Rukmini Callimachi, die verantwortliche Journalistin, die die ganze Geschichte in Gang gebracht hat, tat nämlich folgendes: Sie reiste innerhalb eines Jahres mehrmals in den Irak und begab sich in jene Gebiete, in denen zum damaligen Zeitpunkt Kämpfe gegen den IS stattfanden.

Kurz nachdem irakische Sicherheitskräfte Infrastrukturen unter ihre Kontrolle brachten und IS-Kämpfer eliminierten, ging Callimachi, ausgerüstet mit mehreren Müllsäcken, in die betroffenen Gebäude und nahm alles mit, was sie in die Hände bekam - hauptsächlich Dokumente und Festplatten.

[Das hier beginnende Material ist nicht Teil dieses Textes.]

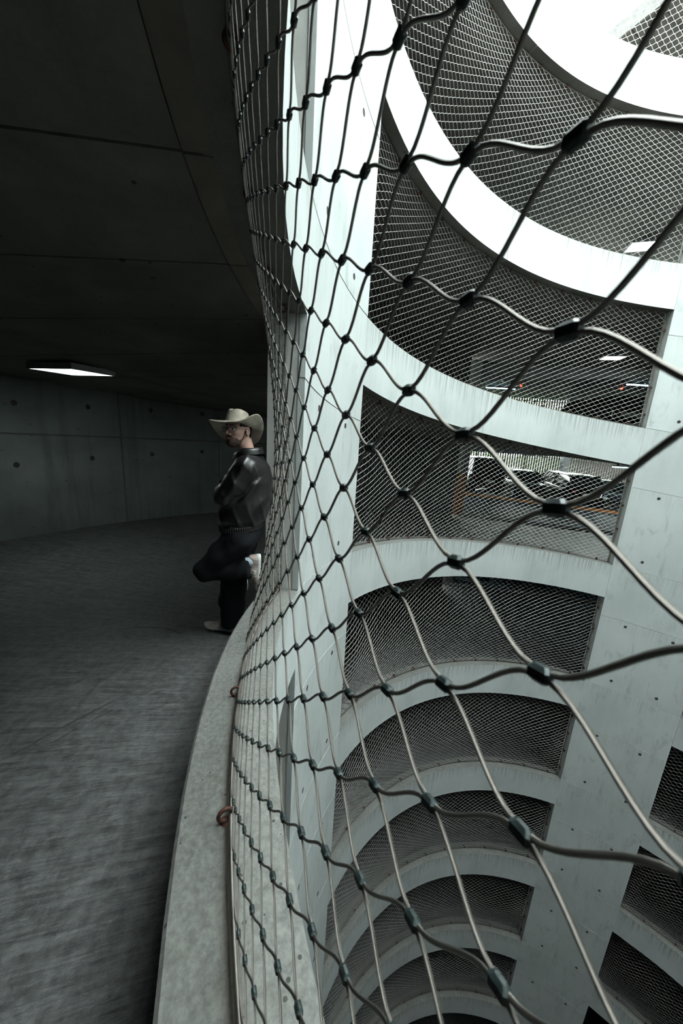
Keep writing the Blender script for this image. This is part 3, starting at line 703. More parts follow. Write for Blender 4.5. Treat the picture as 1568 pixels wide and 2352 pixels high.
# ------------------------------------------------------------------ rope nets
SP, PH = 0.0319 * S, -0.00655 * S
DTH, TH_C = 0.0139, -0.02395
SHEAR = -0.0819 / S
OPH = S - BAND                                            # clear height of an opening
def net_r(n, edge=1.0):
    s = np.clip(n / OPH, 0, 1); return R_NET - 0.047 * S * np.sin(np.pi * s) ** 1.5 * edge
def net_curves(ta, tb, per):
    """centre lines of all ropes in an opening: list of (points, ferrule list)"""
    ropes = []; ferr = []
    m0 = int(math.floor((Z0 - PH) / (SP / 2))); m1 = int((Z0 + OPH - PH) / (SP / 2)) + 1
    j0 = int((tb - TH_C) / -DTH) - 4; j1 = int((ta - TH_C) / -DTH) + 4
    js = np.arange(min(j0, j1), max(j0, j1) + 1)
    u = (np.arange(per) / per)
    for m in range(m0, m1 + 1):
        cz = PH + SP / 4 + m * SP / 2
        if cz - SP / 4 < Z0 + 0.02 or cz + SP / 4 > Z0 + OPH - 0.02: continue
        amp = SP / 4 - 0.0022
        jj = (js[:-1, None] + u[None]).ravel(); fr_ = np.tile(u, len(js) - 1); jb = np.repeat(js[:-1], per)
        w = np.clip((fr_ - 0.10) / 0.80, 0, 1); w = 0.35 * w + 0.65 * w * w * (3 - 2 * w)
        sgn = -np.where((m + jb) % 2 == 0, 1.0, -1.0)
        off = amp * sgn * (1 - 2 * w)
        zr = cz + off
        th = TH_C - DTH * jj + SHEAR * zr
        ok = (th > ta) & (th < tb)
        th, zr = th[ok], zr[ok]
        if len(th) < 3: continue
        ed = np.clip(np.minimum(th - ta, tb - th) / 0.10, 0, 1); ed = np.sin(ed * math.pi / 2)
        rr = net_r(zr - Z0, 1.0) + 0.0 * ed
        rr = R_NET - (R_NET - rr) * ed
        z = zhk(th) + (zr - Z0)
        ropes.append(pol(rr, th, z))
        for j in js:
            if (m + j) % 2 == 0: continue                # rope at its top here: meets the next one
            zf = PH + SP / 4 + m * SP / 2 + SP / 4
            t = TH_C - DTH * j + SHEAR * zf
            if t < ta + 0.004 or t > tb - 0.004 or zf > Z0 + OPH - 0.04: continue
            e = math.sin(min(1, min(t - ta, tb - t) / 0.10) * math.pi / 2)
            r = R_NET - (R_NET - float(net_r(zf - Z0))) * e
            ferr.append((r, t, float(zhk(t)) + zf - Z0))
    return ropes, ferr

# ---- the near net
ta, tb = OPEN[0]
net = empty('rope_net', pol(R_NET, -0.03, float(zh(-0.03))), label='large steel rope net filling the nearest opening, close to the viewer', cat='rope net')
bpy.context.view_layer.update()
off = np.array(net.location)
ropes, ferr = net_curves(ta + 0.003, tb - 0.003, 12)
for P in ropes:
    m = MB(); m.tube(P - off, 0.0017, 7); m.obj('steel_rope', MT['rope'], net, True)
fm = MB(); fm.box((0, 0, 0), (0.0075, 0.0130, 0.0100), bev=0.0024)
fm_me = fm.mesh('ferrule', MT['ferrule'])
camp = np.array(cam.location)
ferr.sort(key=lambda q: np.linalg.norm(pol(*q) - camp) + (1.5 if q[1] > 0.02 else 0))
rest = MB(); slope = math.atan(G / (1.82 * S))
rngf = np.random.default_rng(2)
bv = np.concatenate(fm.v); bf = fm.f
for i, (r, t, z) in enumerate(ferr):
    p = pol(r, t, z) - off
    tw = rngf.normal(0, 0.07)
    # tilt with the net surface (waisted) and the ramp slope
    ds = 0.02; n0 = z - float(zhk(t)); lean = math.atan2(float(net_r(n0 + ds) - net_r(n0 - ds)), 2 * ds)
    rot = Matrix.Rotation(t, 3, 'Z') @ Matrix.Rotation(lean, 3, 'Y') @ Matrix.Rotation(slope + tw, 3, 'X')
    if i < 300:
        o = link('ferrule', fm_me, net); o.matrix_local = Matrix.Translation(Vector(p)) @ rot.to_4x4()
    else:
        rest.add(bv @ np.array(rot).T + p, bf)
rest.obj('far_ferrules', MT['ferrule'], net, kind='stuff')
for nm, dz in (('border_rope', 0.020), ('border_rope', OPH - 0.024)):
    t = np.linspace(ta + 0.003, tb - 0.003, 160); m = MB(); m.tube(pol(R_NET + 0.002, t, zhk(t) + dz) - off, 0.0052, 8)
    m.obj(nm, MT['rope'], net, True)
m = MB(); zz = np.linspace(0.02, OPH - 0.02, 40); m.tube(pol(R_NET, ta + 0.004, float(zhk(ta)) + zz) - off, 0.005, 8); m.obj('border_rope', MT['rope'], net, True)
def eye_bolt_mesh():
    m = MB(); a = np.linspace(0, 2 * math.pi, 20, endpoint=False)
    m.tube(np.stack([0.019 * np.cos(a), 0 * a, 0.026 + 0.019 * np.sin(a)], -1), 0.0055, 8, closed=True)
    m.tube([(0, 0, -0.01), (0, 0, 0.008)], 0.007, 8)
    m.lathe([(0.001, 0.001), (0.016, 0.001), (0.016, 0.004), (0.001, 0.0045)], n=12)
    return m
eb = eye_bolt_mesh(); eb_me = eb.mesh('eye_bolt', MT['rust'], True)
bolt_t = [0.40, 0.29, 0.18, 0.07, -0.0475, -0.155, -0.2644, -0.3709, -0.462, -0.53]
for t in bolt_t:
    b = link('eye_bolt', eb_me, net); b.location = tuple(pol(R_NET + 0.014, t, float(zh(t)) - 0.002) - off); b.rotation_euler.z = t + 0.25
for t in [0.40, 0.29, 0.18, 0.07, -0.02, -0.13, -0.234, -0.333, -0.44, -0.52]:
    b = link('eye_bolt', eb_me, net); b.location = tuple(pol(R_NET - 0.004, t, float(zh(t)) + OPH + 0.002) - off); b.rotation_euler = (math.pi, 0, t + 0.3)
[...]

All dies wurde in die USA gebracht und gemeinsam mit weiteren Journalisten und Übersetzern ausgewertet. Sowohl Callimachi als auch die New York Times rühmten sich nach der Veröffentlichung der "ISIS Files" und erfuhren weitreichende mediale Beachtung. Die Journalistin gilt seit jeher als ausgewiesene IS-Expertin und betreibt einen vor Kurzem gestarteten Podcast namens Caliphate, der sich weiterhin auf die Dokumente fokussiert.

"Plünderung!"

Obwohl Callimachi für ihre Arbeit in vielerlei Hinsicht zelebriert wird, gibt es auch Kritik, zum Teil sogar sehr heftige. Der irakische Literat Sinan Antoon wirft der Journalistin die Plünderung irakischen Gutes vor. Denn obwohl die ergatterten Dokumente dem IS zuzuordnen sind, ändert dies laut Antoon nichts an der Tatsache, dass sie den Irakern zustehen und dementsprechend aufgearbeitet werden müssen.

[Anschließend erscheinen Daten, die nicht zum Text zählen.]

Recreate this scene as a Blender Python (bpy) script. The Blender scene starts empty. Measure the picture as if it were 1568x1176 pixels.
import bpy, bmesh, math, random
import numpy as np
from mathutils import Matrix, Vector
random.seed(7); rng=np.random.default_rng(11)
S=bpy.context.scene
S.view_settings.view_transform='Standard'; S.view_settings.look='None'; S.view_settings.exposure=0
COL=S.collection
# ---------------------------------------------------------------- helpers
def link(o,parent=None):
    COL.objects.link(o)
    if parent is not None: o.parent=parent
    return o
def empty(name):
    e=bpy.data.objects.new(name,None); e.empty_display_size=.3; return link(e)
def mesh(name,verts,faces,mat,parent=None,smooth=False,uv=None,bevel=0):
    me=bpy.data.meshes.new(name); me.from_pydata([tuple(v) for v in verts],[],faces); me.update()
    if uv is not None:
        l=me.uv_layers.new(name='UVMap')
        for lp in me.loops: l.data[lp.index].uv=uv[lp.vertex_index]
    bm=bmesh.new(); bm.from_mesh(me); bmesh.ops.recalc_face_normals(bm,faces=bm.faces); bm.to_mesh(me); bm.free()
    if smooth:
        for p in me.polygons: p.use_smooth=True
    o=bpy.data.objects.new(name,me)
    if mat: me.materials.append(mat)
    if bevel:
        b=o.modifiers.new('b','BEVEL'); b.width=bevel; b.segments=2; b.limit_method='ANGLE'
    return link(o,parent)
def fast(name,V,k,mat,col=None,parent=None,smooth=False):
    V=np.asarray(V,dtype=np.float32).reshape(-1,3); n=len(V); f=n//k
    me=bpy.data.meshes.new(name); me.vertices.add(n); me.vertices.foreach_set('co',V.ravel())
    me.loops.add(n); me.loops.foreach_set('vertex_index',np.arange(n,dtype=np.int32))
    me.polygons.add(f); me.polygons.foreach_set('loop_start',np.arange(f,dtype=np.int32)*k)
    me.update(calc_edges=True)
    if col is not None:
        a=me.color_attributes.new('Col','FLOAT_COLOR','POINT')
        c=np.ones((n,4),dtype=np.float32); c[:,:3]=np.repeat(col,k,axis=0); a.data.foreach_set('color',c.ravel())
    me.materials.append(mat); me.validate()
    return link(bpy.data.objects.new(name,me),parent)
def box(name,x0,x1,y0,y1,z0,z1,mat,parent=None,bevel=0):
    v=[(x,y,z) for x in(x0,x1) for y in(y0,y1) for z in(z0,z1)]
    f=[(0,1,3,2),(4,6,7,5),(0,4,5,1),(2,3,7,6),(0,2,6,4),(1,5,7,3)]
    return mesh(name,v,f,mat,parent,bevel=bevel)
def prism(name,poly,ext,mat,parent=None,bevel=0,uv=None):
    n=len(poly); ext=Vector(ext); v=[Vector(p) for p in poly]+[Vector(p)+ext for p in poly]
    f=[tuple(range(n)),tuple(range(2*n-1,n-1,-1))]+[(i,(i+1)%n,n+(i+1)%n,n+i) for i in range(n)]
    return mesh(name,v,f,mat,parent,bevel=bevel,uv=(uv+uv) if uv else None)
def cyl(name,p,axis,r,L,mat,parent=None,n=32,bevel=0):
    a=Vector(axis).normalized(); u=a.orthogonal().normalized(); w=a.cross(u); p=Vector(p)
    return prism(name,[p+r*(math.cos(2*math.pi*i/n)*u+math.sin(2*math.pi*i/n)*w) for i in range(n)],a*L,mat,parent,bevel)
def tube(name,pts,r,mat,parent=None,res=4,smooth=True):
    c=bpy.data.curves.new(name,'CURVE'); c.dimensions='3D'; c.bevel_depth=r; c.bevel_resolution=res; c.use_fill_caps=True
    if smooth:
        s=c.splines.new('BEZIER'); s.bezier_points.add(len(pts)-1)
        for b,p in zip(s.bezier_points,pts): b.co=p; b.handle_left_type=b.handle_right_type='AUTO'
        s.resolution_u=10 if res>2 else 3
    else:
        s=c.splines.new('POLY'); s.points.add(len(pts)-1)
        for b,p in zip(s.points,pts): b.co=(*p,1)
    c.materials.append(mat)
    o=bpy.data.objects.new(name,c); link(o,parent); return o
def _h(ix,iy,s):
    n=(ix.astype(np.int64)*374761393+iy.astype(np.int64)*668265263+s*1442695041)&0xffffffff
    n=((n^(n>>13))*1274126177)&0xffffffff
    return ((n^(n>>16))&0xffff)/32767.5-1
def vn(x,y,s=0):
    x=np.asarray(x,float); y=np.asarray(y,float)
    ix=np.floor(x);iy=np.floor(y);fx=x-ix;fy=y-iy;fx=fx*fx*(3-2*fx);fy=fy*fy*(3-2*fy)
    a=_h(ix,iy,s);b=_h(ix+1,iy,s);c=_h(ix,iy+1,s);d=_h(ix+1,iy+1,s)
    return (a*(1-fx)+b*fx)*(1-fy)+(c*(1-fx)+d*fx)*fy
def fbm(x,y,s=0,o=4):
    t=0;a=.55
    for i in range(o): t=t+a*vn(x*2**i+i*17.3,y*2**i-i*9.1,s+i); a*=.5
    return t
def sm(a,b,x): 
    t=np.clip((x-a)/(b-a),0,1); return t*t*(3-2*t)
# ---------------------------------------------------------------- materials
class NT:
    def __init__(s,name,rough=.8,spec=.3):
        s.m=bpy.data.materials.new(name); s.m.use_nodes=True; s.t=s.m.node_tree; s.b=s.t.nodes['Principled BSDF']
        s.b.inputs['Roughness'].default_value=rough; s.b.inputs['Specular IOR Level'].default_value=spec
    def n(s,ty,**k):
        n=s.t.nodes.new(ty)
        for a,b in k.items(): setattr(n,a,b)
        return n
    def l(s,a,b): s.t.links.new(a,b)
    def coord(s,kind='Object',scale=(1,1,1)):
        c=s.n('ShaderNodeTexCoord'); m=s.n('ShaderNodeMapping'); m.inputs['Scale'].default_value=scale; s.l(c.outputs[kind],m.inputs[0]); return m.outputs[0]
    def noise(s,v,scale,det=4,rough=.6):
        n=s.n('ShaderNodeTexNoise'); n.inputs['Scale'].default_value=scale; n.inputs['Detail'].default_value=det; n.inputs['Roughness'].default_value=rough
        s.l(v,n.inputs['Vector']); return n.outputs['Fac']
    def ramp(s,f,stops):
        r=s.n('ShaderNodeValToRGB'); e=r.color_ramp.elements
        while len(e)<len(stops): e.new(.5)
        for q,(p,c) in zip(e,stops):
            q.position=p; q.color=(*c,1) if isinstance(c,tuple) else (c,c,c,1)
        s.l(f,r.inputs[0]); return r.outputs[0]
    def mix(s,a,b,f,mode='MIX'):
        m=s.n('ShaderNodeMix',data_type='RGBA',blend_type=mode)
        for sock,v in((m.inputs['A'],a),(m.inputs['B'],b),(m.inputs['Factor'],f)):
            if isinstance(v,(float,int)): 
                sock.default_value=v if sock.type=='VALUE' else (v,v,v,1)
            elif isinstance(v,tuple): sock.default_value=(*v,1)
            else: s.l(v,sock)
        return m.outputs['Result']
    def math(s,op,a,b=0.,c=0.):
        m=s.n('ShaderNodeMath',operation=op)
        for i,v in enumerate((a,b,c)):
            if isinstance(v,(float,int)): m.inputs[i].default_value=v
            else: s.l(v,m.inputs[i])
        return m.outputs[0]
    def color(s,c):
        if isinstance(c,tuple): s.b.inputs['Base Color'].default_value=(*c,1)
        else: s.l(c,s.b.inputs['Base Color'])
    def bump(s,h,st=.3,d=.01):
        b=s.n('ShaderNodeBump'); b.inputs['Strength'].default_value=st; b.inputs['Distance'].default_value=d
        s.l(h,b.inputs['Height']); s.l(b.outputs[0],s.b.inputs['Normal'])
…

"Die Dokumente sind essentiell für die Geschichte des Landes und seiner Zukunft, und sie gehören den Irakern", schreibt Antoon in einem Meinungsbeitrag. Außerdem betont er, dass die Entnahme der Dokumente nicht mit dem Völkerrecht vereinbar sei.

Die Erbeutung von Kulturgütern, auf die Antoon ebenfalls anspielt, hat in den letzten Jahrhunderten zahlreich stattgefunden. Es ist kein Geheimnis, dass zahlreiche Schätze aus Südamerika, Afrika und Asien weiterhin in vielen westlichen Museen ausgestellt sind, obwohl sie von Kolonialisten gestohlen und erbeutet wurden.

Der Irak hat diese Erfahrung erst vor wenigen Jahren abermals gemacht, als die US-geführte Invasion im Jahr 2003 stattfand. Viele Kulturgüter gingen damals verloren - vor den Augen der amerikanischen Besatzer. Die USA selbst beschlagnahmten Millionen von Dokumente und verschifften sie in heimische Archive.

Sinan Antoon ist allerdings nicht der einzige Kritiker der New York Times. Mittlerweile hat auch die investigative Medienplattform The Intercept einen ausführlichen Beitrag veröffentlicht, in dem sie sich der Sache widmet.

In dem Beitrag wird unter anderem betont, dass in den letzten Jahren immer wieder Dokumente des IS von Journalisten und Analysten ausgewertet wurden. Callimachi ist allerdings die erste Journalistin, die einen derartig großen Datensatz einfach entnommen und außer Landes gebracht hat.